Synching two ~grooves with different lengths: the wrong kind of drifting...
This is my 3rd start at a steve reich-y phase looper (last version used tapin~ instead, but was click-heavy)
Basic idea is to be able to record loops that are proportional in length to a first, master loop. So you can record an arpeggio of 4 notes in one groove~ and 3 notes in the other, and they will phase - but still sync up every 12 notes. So the timing needs to be very precise.
This (see patch) is the only way I can think to do it, but it's drifting quite quickly, and by quite a large amount. (Which is very steve reich too I suppose - but I need precision right now....)
Any ideas why it's so inaccurate? And what direction to take next?
Thanks senior types, appreciate any advice you have.
Lee
This is quick and hacky, but should get you closer:
(If you want things absolutely locked in, I'd look at wave~, rate~ and phasor~ for playback)

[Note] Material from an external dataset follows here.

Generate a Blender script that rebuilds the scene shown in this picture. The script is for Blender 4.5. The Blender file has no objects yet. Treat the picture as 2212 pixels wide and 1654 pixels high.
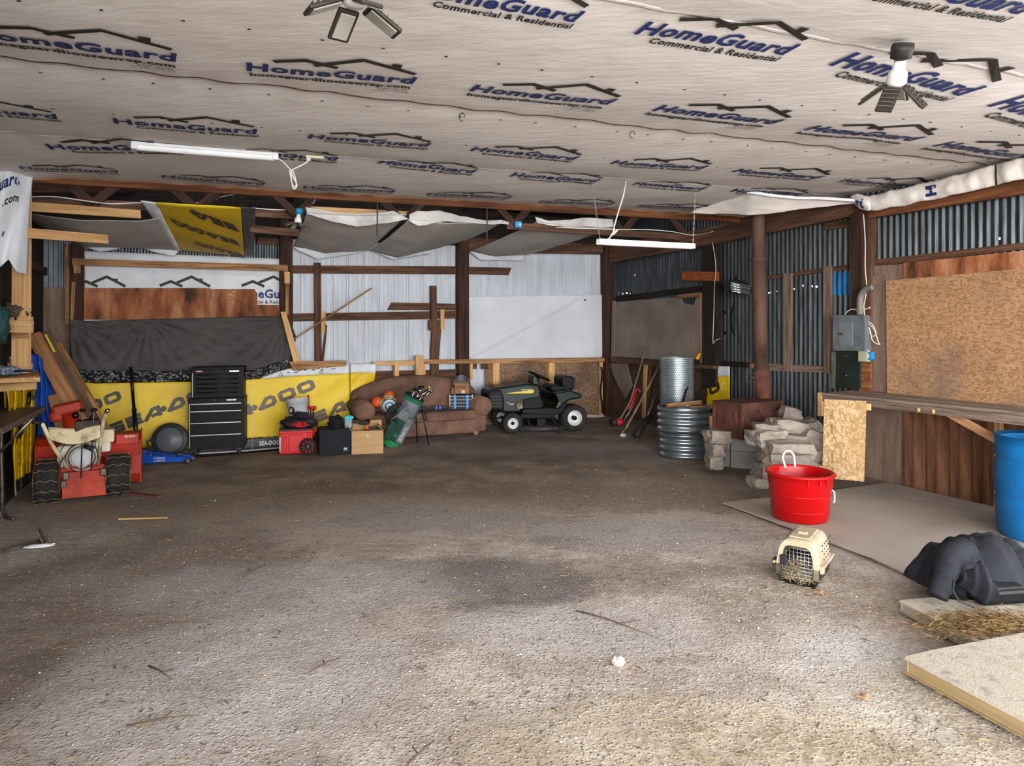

Round! Float-flavour Round!That's a great idea. I am really grateful (again).
I'm still struggling to get fully to grips with signal-driven stuff - accurate though wave~ and phasor~ may be, so this maths solution is really clear. Thanks Peter.
Glad to help. Also: forgot to mention, but you could use trapezoid~ instead of the pong~/clip~ bit. Or... a while back on the forum I posted a groove~ written in gen~ that could be restarted sample-accurately and also had a fade in/out that could be specified in ms. (so it didn't get too long as your loops get longer)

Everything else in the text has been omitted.